「第36回G杯争奪全日本がま磯(グレ)選手権」(主催・(株)がまかつ)が4、5日の両日、大分・佐伯市の米水津の磯で全国10会場の予選を勝ち上がった36選手(シード、推薦含む)が参加して行われた。2日目の決勝戦は「横島の3番」で1時間40分戦い、江藤憲幸選手(43=米水津1)が8540グラムを釣り上げ、2位の谷慎也選手(27=米水津2)に6720グラム差で圧勝し、初優勝した。3位には藤井信行選手(38=徳山)が入った。【近江康輔】

 家族と共に一心不乱に15匹。バッカンには妻・美香さん、娘の七海ちゃん(小1)からの大漁祈願メッセージが書かれ、ライフジャケットに娘の妖怪ウォッチタオルをつけ、江藤選手が決勝戦で次々に竿を曲げた。まき餌を打つたび、手をふくたびに力をもらい「心強かったです」。

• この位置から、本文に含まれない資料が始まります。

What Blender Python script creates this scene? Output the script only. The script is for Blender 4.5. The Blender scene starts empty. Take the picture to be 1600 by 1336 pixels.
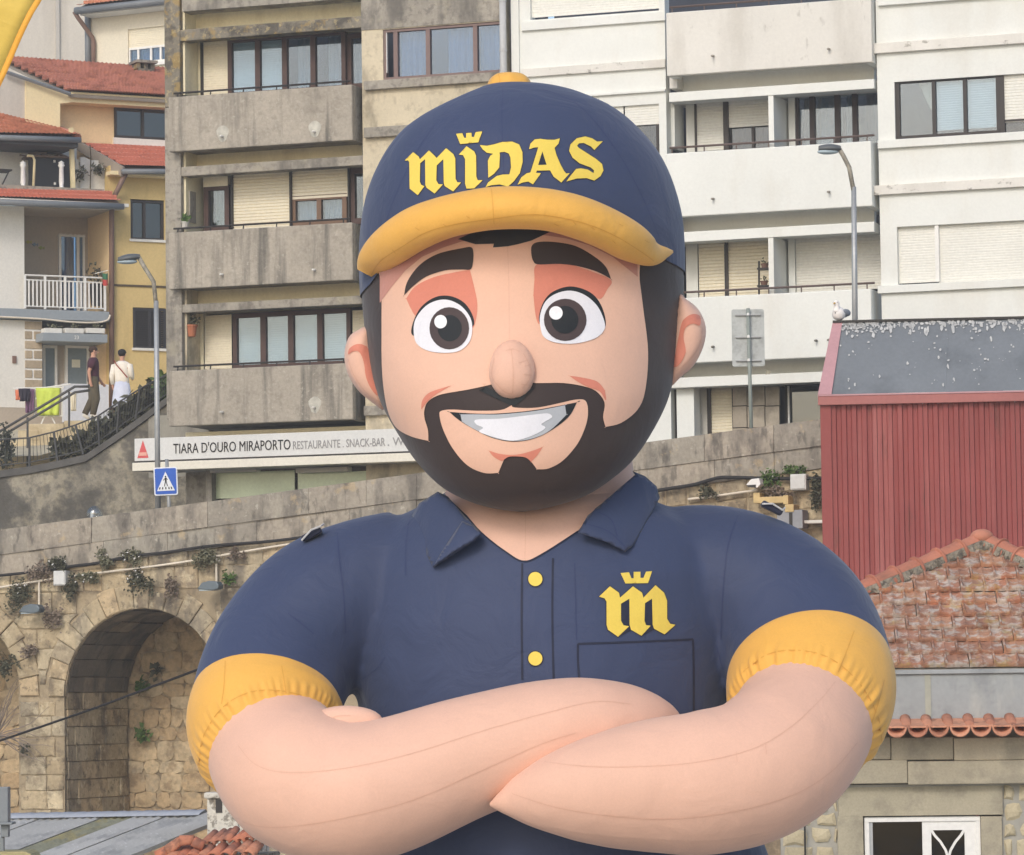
import bpy, bmesh, math, random
import numpy as np
from mathutils import Vector, Matrix
from mathutils.bvhtree import BVHTree
from mathutils.geometry import delaunay_2d_cdt
R = math.radians
random.seed(7)
SC = bpy.context.scene
COL = SC.collection

# ------------------------------------------------------------------ camera
FPX = 6080.0                      # focal length in pixels of the 1600 px wide photograph
PITCH, ROLL = R(4.06), R(0.75)
CAM = Vector((0, 0, 6.0))
_f = Vector((0, math.cos(PITCH), math.sin(PITCH)))
_r0 = Vector((1, 0, 0)); _u0 = Vector((0, -math.sin(PITCH), math.cos(PITCH)))
_r = _r0*math.cos(ROLL) - _u0*math.sin(ROLL)
_u = _r0*math.sin(ROLL) + _u0*math.cos(ROLL)
cd = bpy.data.cameras.new('camera'); co = bpy.data.objects.new('camera', cd); COL.objects.link(co)
cd.sensor_width = 36; cd.lens = 36*FPX/1600; cd.clip_start = 1; cd.clip_end = 2000
co.matrix_world = Matrix(((_r.x, _u.x, -_f.x, CAM.x), (_r.y, _u.y, -_f.y, CAM.y), (_r.z, _u.z, -_f.z, CAM.z), (0, 0, 0, 1)))
SC.camera = co

# ------------------------------------------------------------------ light
SUN_AZ, SUN_EL = R(21), R(33)      # the sun stands behind the camera, to its left
w = bpy.data.worlds.new('World'); SC.world = w; w.use_nodes = True
nt = w.node_tree
sky = nt.nodes.new('ShaderNodeTexSky'); sky.sky_type = 'NISHITA'; sky.sun_disc = False
sky.sun_elevation = SUN_EL; sky.sun_rotation = math.pi + SUN_AZ
sky.air_density = 1.0; sky.dust_density = 2.0; sky.ozone_density = 1.0
nt.links.new(sky.outputs[0], nt.nodes['Background'].inputs[0])
nt.nodes['Background'].inputs[1].default_value = 0.15
sl = bpy.data.lights.new('sun', 'SUN'); sl.energy = 0.9; sl.angle = R(14); sl.color = (1, 0.965, 0.91)
so = bpy.data.objects.new('sun', sl); COL.objects.link(so)
so.rotation_euler = Vector((math.sin(SUN_AZ)*math.cos(SUN_EL), math.cos(SUN_AZ)*math.cos(SUN_EL), -math.sin(SUN_EL))).to_track_quat('-Z', 'Y').to_euler()
so.location = (-20, -40, 40)
SC.view_settings.view_transform = 'Standard'; SC.view_settings.look = 'None'
SC.view_settings.exposure = 0.36; SC.view_settings.gamma = 1.0; SC.view_settings.use_curve_mapping = False

# ------------------------------------------------------------------ pixel -> world
def ray(u, v):
    return _f + _r*((u-800)/FPX) + _u*((668-v)/FPX)
def P(u, v, Y):
    d = ray(u, v); return CAM + d*(Y/d.y)

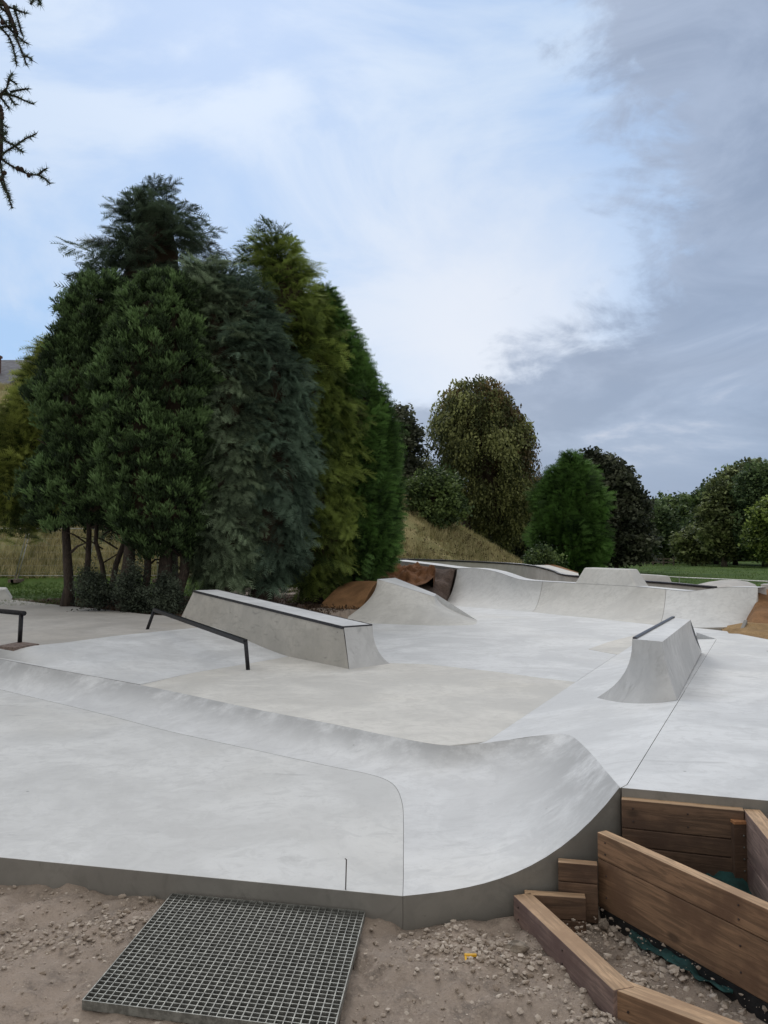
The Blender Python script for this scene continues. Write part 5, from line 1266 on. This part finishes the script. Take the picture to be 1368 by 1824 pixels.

 決勝の舞台は30~35センチのグレが乱舞する横島の3番。北西風が吹きつける中、穂先を海中に入れ、潮受けゴムの角度だけを見て付け餌とコマセを同調させた。小型の活性が上がるとポイントをローテーションし、食いが浅いグレをきき合わせで掛け続け、最年少優勝を狙う谷選手を退けた。

 G杯を目指したきっかけは小学生のころ。テレビ番組「がまかつ日本列島釣り歩き」を見て、ファンになったことだった。「名竿・がま磯マーク2がスタジオに飾られていて、かっこいいなと思いました」。そんな少年の憧れがG杯全国大会出場という大きな目標に変わったのは25歳のころ。

 それ以来、毎年のように地方予選に挑むが、全国大会の壁は厚く予選落ちばかり。そんな中、子どものころから共に魚釣りにあけくれてきた兄の義紀さん(45)が他メーカーの全国大会を2010年に制覇。それからは江藤さんの弟さんという呼ばれ方をするようになり悔しかった。いつか自分もG杯で優勝したいという思いが強く込み上げた。

 そして13年、ようやくG杯全国大会(高知・鵜来島)出場を果たし8位になるまで躍進。今回、さらなるステップアップを目標に挑み、長年追い続けたG杯の頂点へ。表彰式で優勝者の名前が呼ばれた瞬間、江藤選手が両手を突き上げ拳を握りしめてガッツポーズ。あこがれ続けた優勝カップを手にすると「言葉にならないほどうれしい。この快挙はいつも快く競技の釣りに行かせてくれる妻や娘のおかげです。これでようやく兄と肩を並べることができました。いつか2人で決勝戦を戦えたら最高ですね」と目を輝かせた。家族の愛、兄弟の絆が、江藤選手をさらに強くする。

 ◆江藤憲幸(えとう・のりゆき)1974年(昭49)10月21日生まれ。北九州市在住。会社員。グレ釣り歴30年。ホームは長崎・平戸の磯と山口県下関市の蓋井島(ふたおいじま)。